During the six months ended June 30, 2016, we issued 362,473 shares of common stock in payment of dividends to Series B preferred stockholders.

 

Common Stock

 

We are authorized to issue up to 100,000,000 shares of common stock, par value $0.00001 per share. All outstanding shares of our common stock are of the same class and have equal rights and attributes. The holders of our common stock are entitled to one vote per share on all matters submitted to a vote of the stockholders of our company. Our common stock does not have cumulative voting rights. Persons who hold a majority of the outstanding shares of our common stock entitled to vote on the election of directors can elect all of the directors who are eligible for election. Holders of our common stock are entitled to share equally in dividends, if any, as may be declared from time to time by our Board of Directors. In the event of liquidation, dissolution, or winding up of our company, subject to the preferential liquidation rights of any series of preferred stock that we may from time to time designate, the holders of our common stock are entitled to share ratably in all of our assets remaining after payment of all liabilities and preferential liquidation rights.
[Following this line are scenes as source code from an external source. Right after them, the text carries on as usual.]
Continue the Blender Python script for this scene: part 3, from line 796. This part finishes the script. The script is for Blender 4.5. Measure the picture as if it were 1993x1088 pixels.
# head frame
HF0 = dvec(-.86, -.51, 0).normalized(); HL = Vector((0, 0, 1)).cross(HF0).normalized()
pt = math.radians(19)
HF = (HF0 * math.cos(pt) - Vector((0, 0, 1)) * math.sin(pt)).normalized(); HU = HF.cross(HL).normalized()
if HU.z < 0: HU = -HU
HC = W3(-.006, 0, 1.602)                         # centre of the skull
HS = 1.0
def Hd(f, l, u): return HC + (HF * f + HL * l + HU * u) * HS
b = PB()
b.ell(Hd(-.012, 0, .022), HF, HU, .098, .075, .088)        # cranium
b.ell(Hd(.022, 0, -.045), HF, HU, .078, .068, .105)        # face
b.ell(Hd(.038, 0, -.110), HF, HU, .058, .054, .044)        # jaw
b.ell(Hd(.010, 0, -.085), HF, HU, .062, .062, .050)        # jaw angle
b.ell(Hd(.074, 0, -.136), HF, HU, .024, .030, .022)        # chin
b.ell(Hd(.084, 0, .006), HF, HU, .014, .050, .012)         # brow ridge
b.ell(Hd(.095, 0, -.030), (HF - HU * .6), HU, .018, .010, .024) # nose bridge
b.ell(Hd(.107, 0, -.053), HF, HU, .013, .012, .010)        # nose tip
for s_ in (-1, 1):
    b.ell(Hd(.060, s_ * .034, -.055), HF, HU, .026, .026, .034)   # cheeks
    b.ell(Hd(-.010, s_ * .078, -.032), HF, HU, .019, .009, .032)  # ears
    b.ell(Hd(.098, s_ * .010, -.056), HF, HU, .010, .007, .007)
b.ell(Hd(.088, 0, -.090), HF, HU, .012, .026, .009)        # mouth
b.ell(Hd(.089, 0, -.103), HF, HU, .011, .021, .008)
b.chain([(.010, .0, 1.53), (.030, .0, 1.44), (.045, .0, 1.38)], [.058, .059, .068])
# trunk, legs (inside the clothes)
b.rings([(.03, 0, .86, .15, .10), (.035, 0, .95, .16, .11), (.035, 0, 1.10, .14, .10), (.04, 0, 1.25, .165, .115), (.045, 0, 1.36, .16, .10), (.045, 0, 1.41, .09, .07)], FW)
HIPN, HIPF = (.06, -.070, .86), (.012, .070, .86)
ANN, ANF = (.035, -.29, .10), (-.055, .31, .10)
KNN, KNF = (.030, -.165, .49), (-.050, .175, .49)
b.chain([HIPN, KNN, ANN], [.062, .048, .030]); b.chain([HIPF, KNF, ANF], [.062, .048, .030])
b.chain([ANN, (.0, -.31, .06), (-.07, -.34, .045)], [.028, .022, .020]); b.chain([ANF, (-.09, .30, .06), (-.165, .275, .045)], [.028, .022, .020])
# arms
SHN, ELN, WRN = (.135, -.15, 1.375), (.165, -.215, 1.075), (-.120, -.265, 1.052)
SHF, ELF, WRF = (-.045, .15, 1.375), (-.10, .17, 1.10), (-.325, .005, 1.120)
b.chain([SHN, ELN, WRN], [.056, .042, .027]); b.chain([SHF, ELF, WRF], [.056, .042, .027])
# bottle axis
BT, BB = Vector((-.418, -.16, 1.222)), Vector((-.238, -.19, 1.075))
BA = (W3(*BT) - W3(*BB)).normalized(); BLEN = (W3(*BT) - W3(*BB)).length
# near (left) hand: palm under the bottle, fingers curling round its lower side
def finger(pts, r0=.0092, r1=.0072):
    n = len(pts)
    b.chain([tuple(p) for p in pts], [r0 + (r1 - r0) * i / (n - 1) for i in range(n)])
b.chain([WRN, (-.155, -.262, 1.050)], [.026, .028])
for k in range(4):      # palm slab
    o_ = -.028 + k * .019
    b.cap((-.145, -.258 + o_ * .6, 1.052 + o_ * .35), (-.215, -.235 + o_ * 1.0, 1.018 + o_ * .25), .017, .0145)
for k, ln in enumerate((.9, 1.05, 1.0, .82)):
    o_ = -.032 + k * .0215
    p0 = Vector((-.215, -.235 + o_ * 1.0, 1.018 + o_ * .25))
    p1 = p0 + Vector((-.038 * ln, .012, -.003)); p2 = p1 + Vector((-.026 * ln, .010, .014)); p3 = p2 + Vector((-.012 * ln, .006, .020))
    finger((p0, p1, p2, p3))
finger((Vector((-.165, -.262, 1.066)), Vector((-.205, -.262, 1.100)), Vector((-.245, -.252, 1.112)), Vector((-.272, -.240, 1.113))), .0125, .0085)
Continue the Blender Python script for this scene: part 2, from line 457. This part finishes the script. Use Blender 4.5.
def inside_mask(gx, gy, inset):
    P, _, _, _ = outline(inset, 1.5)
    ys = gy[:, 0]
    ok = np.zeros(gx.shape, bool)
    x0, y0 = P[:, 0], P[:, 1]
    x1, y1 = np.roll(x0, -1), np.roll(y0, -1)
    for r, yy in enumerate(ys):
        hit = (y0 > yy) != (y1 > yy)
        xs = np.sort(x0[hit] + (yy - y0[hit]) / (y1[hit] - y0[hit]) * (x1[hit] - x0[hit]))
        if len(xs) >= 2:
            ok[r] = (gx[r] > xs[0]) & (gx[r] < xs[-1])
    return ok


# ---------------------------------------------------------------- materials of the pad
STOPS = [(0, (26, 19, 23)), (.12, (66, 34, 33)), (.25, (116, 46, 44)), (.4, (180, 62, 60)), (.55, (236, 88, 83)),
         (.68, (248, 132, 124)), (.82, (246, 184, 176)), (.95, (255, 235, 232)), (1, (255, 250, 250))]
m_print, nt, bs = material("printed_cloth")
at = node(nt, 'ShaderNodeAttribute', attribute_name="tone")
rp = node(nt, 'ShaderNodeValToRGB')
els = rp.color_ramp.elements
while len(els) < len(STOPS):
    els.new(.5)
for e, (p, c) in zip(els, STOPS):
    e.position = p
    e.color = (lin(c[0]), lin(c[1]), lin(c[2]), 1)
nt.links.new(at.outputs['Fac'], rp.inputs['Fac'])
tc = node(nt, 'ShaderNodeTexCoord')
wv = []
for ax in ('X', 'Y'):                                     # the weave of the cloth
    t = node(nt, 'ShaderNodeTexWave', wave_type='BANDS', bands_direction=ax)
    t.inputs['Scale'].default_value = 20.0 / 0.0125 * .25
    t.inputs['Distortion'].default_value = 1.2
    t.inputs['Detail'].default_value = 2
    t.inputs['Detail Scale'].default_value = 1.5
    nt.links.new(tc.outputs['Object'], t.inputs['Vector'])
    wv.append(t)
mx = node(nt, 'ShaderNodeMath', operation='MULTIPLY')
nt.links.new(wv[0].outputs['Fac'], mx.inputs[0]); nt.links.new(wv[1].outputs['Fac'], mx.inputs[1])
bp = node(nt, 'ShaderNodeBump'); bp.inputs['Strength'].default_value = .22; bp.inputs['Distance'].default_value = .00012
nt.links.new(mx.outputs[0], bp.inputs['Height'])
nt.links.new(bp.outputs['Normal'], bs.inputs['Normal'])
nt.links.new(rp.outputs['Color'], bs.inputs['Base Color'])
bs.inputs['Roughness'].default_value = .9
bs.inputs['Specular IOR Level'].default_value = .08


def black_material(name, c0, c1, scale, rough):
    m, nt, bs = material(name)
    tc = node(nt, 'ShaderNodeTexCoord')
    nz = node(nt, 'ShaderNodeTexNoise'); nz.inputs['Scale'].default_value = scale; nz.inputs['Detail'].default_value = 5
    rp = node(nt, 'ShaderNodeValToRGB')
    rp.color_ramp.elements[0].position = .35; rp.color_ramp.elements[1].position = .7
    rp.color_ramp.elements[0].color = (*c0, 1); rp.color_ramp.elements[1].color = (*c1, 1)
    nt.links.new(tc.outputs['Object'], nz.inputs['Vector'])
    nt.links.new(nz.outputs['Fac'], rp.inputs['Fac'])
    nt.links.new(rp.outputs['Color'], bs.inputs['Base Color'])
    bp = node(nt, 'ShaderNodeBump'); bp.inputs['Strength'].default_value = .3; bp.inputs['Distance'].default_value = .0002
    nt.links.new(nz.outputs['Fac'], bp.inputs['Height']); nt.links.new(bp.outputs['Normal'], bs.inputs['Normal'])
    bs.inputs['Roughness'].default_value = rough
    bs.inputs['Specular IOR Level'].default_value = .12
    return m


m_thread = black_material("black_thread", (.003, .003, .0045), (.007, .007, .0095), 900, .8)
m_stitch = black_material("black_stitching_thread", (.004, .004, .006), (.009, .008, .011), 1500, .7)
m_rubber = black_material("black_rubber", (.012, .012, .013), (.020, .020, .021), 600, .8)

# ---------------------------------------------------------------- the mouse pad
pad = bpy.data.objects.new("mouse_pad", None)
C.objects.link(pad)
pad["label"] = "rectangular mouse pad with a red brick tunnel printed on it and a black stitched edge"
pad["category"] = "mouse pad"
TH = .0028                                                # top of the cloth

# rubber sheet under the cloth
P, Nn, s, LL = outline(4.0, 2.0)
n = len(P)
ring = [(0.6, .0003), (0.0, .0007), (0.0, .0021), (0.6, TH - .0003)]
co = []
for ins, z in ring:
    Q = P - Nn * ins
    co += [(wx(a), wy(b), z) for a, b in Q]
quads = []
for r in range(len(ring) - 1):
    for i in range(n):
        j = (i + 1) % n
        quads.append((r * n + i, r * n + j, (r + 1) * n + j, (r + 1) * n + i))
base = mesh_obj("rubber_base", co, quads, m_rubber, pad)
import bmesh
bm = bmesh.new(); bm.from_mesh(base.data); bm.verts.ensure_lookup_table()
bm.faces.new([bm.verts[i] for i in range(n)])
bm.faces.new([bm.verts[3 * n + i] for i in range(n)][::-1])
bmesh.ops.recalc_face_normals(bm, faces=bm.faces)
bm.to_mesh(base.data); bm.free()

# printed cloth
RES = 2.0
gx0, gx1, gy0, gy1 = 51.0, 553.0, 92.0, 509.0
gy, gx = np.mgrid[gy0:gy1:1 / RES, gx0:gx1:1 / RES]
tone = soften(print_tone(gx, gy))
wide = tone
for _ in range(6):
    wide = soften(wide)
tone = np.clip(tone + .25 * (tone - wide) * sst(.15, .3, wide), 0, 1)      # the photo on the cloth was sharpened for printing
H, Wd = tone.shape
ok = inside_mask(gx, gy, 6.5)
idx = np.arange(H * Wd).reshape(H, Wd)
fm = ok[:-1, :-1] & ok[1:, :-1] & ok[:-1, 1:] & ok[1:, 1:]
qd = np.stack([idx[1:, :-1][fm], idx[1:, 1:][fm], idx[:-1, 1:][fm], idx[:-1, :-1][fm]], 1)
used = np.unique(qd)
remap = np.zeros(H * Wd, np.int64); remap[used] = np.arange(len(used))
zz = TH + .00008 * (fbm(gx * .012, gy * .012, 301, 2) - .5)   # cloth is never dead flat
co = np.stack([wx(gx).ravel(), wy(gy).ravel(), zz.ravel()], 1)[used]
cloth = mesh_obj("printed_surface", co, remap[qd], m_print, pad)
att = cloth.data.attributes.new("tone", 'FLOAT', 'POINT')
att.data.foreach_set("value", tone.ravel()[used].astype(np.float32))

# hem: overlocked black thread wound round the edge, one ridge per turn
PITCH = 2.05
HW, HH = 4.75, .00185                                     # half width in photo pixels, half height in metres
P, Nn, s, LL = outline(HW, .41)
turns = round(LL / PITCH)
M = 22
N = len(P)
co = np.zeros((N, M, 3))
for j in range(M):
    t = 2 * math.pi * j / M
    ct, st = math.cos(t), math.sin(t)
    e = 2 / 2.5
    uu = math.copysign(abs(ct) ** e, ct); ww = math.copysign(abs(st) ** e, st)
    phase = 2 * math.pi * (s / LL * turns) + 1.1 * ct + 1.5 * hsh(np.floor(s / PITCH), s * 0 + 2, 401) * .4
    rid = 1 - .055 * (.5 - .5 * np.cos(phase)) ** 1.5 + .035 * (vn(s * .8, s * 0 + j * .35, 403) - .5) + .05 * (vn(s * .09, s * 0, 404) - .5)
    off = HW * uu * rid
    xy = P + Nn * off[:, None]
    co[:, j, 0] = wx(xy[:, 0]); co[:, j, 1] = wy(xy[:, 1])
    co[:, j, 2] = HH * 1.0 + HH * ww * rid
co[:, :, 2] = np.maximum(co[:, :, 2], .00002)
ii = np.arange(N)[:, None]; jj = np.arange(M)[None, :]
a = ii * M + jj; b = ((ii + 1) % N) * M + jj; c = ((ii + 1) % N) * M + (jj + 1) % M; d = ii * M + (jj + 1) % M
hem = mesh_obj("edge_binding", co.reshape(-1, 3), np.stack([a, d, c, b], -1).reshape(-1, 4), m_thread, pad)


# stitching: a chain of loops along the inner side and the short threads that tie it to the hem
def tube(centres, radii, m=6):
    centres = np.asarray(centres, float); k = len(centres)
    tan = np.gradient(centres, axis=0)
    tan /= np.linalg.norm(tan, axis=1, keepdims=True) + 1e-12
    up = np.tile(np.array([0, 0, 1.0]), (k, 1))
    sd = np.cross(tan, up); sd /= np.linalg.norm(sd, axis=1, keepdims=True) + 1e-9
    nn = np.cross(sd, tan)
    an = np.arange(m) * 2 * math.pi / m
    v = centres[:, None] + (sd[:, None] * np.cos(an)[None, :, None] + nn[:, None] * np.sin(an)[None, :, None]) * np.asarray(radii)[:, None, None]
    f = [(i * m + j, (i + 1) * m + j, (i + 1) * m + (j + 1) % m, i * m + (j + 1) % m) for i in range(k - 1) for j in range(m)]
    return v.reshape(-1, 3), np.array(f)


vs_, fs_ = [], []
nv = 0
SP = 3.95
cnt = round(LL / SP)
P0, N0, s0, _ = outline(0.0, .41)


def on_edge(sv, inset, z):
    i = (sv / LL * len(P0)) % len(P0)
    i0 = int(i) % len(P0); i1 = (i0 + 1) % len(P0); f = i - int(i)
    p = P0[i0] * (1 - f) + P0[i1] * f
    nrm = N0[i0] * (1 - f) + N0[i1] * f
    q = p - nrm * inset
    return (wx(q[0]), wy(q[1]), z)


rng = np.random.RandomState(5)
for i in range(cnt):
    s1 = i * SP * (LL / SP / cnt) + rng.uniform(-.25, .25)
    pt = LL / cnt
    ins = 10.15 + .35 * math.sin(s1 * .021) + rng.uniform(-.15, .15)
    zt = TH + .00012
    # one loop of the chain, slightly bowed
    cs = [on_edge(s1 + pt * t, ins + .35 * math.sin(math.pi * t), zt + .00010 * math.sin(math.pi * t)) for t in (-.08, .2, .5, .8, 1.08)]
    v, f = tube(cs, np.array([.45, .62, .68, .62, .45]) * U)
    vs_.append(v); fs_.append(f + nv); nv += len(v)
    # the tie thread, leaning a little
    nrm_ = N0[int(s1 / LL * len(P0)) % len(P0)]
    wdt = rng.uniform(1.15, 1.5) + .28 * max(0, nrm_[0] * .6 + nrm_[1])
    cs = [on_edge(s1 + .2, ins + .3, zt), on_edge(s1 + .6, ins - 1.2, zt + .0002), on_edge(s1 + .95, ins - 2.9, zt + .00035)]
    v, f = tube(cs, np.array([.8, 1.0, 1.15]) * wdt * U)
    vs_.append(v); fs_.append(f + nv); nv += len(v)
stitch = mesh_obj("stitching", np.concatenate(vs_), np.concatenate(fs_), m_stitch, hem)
Holders of our common stock have no conversion, exchange, sinking fund, redemption, or appraisal rights (other than such as may be determined by the Board of Directors in its sole discretion) and have no preemptive rights to subscribe for any of our securities.

 

During the six months ended June 30, 2016, we issued 362,473 shares of common stock in payment of dividends to Series B preferred stockholders.

 

During the six months ended June 30, 2016, we issued 89,690 shares of common stock for exercised options to purchase common stock.

 

During the six months ended June 30, 2016, we issued 1,088,570 shares of common stock for exercised warrants to purchase common stock.

 

During the six months ended June 30, 2016, we issued 72,204 shares of common stock for conversion of Series A preferred shares.

 

During the six months ended June 30, 2016, we issued 11,000 shares of common stock for origination fees for a $100,000 short term loan.

 

During the six months ended June 30, 2016, we issued 628,571 shares of common stock (with 800,000 warrants at $0.35 exercise price) for $500,000 strategic investment.

 

During the six months ended June 30, 2016, we issued 60,000 shares of common stock for the referral of the $500,000 strategic investment.

 

Notes Receivable from Stockholder

 

In September 2014, an advisor/stockholder of our company exercised warrants to purchase 200,000 and 300,000 shares of common stock, granted at an exercise price of $1.02 and $1.00 per share, respectively, in exchange for 5% promissory notes totaling $504,000 due at the extended maturity date of June 30, 2017. Early payments have been received and $11,806 has been applied to the principal. At September 30, 2015, a prepayment discount was negotiated amending the total outstanding to $230,000. $100,000 was received on September 30, 2015, and $130,000 was received on October 20, 2015.